Author Meg Wolitzer. (Photo: Wikimedia Commons) |
“The people who change our lives... give us permission to be the person we secretly really long to be but maybe don’t feel we’re allowed to be.” – Meg Wolitzer, The Female Persuasion
Recently, I discovered a major talent when I read The Female Persuasion by Meg Wolitzer (Riverhead Books, 2018). I was astonished that I had never heard of her before. I mentioned my enthusiasm for it to a friend who had a similar experience with her 2013 book The Interestings and decided to read it as well. I still wondered why Wolitzer was unfamiliar to me until I read her 2012 essay in The New York Times. Although at that time she had published nine books, she lamented that few female writers of literary fiction are taken seriously by men unless their major protagonist is a male, they write short stories, or they embarked on their writing careers during the women's movement of the 1970s. Perhaps her piece had touched a collective literary nerve, since the publication the following year of The Interestings turned out for her to be a breakout novel, deservingly so, about the lives of both men and women.

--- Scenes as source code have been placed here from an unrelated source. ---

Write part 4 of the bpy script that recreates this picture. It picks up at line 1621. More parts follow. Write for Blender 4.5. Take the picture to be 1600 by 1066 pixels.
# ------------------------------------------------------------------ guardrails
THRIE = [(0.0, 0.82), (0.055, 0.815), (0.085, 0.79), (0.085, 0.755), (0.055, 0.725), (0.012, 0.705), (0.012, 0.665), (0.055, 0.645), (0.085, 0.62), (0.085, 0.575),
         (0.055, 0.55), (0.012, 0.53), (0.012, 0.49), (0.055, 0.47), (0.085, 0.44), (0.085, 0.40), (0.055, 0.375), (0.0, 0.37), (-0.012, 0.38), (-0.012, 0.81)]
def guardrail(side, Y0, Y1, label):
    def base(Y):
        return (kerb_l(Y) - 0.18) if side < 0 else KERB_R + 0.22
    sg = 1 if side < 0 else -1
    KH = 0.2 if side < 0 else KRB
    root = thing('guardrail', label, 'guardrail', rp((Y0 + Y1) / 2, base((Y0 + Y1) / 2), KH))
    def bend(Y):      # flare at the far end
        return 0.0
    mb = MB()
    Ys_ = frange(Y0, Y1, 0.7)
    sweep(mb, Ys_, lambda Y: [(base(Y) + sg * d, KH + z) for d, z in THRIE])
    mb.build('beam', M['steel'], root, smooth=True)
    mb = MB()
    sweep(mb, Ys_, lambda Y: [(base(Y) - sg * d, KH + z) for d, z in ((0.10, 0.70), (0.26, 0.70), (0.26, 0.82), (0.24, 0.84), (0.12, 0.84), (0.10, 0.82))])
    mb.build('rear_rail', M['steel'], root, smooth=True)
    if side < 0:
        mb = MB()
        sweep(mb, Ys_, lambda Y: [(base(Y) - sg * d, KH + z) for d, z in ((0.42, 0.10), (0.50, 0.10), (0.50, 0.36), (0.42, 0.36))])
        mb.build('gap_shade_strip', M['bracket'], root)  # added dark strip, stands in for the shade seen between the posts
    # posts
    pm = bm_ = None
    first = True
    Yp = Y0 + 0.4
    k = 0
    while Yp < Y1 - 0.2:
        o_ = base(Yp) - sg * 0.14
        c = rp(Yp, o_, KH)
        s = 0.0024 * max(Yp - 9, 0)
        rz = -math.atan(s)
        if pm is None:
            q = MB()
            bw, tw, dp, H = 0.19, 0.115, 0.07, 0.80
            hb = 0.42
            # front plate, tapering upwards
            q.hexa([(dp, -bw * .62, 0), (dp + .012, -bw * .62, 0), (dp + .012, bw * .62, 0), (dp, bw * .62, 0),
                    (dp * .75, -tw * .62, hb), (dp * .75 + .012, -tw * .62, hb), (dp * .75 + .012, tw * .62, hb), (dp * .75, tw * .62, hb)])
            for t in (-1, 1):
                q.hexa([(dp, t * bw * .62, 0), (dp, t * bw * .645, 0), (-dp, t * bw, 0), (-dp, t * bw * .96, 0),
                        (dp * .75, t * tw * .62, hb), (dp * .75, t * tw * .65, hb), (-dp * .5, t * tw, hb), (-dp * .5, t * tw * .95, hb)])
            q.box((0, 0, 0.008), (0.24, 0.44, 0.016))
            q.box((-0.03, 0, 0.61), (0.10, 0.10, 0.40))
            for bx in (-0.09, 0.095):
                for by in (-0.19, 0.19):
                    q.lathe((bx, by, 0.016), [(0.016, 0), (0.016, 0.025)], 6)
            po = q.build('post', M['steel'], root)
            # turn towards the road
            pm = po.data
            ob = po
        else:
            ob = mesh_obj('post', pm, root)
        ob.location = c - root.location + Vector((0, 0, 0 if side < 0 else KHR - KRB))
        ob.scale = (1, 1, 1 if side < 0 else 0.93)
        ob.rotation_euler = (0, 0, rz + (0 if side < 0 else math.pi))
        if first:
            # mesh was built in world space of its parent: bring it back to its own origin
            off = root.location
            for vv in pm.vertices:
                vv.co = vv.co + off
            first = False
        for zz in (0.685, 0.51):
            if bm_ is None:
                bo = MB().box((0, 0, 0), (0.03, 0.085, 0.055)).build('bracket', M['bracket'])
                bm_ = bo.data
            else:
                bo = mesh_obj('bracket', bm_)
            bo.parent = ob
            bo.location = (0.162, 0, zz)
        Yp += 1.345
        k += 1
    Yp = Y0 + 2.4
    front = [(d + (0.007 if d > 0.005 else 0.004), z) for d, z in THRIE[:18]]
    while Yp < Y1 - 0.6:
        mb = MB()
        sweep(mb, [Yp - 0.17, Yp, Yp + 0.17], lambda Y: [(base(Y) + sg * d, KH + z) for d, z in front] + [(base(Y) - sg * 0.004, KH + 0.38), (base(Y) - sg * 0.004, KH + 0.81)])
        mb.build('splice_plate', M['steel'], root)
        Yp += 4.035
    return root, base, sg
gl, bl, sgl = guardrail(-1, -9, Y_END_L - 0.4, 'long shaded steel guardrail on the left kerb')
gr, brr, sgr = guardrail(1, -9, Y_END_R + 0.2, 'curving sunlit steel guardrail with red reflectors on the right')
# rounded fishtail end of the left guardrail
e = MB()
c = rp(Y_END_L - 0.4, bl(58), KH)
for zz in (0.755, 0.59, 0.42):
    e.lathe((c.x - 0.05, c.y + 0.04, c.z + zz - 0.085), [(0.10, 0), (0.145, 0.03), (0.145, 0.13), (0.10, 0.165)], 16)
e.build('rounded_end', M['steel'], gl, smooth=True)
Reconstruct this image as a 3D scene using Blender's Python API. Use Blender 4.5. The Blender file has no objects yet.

Reading these two absorbing novels together has the benefit of revealing certain Wolitzer trademarks: her interest in exploring a broad range of relationships over a large span of time (romantic, friendship, parents and their offspring, and between mentors and acolytes); her penchant for fictionalizing a character or situations that will remind readers of real life personalities or events; her ability to connect the lives of her characters to larger real life issues such as Presidential politics; the power of cults to prey upon the vulnerable; the 1980s AIDS crisis, and the 2008 financial crisis; and the quality of her writing that is by turns laced with verbal brio, acerbic and funny lines, and astute observations. Above all her novels are character-driven and it would be hard to review them without familiarizing the reader with her characters – sometimes with more detail than I generally prefer – and the trajectory of their lives before addressing the issues that animate Wolitzer.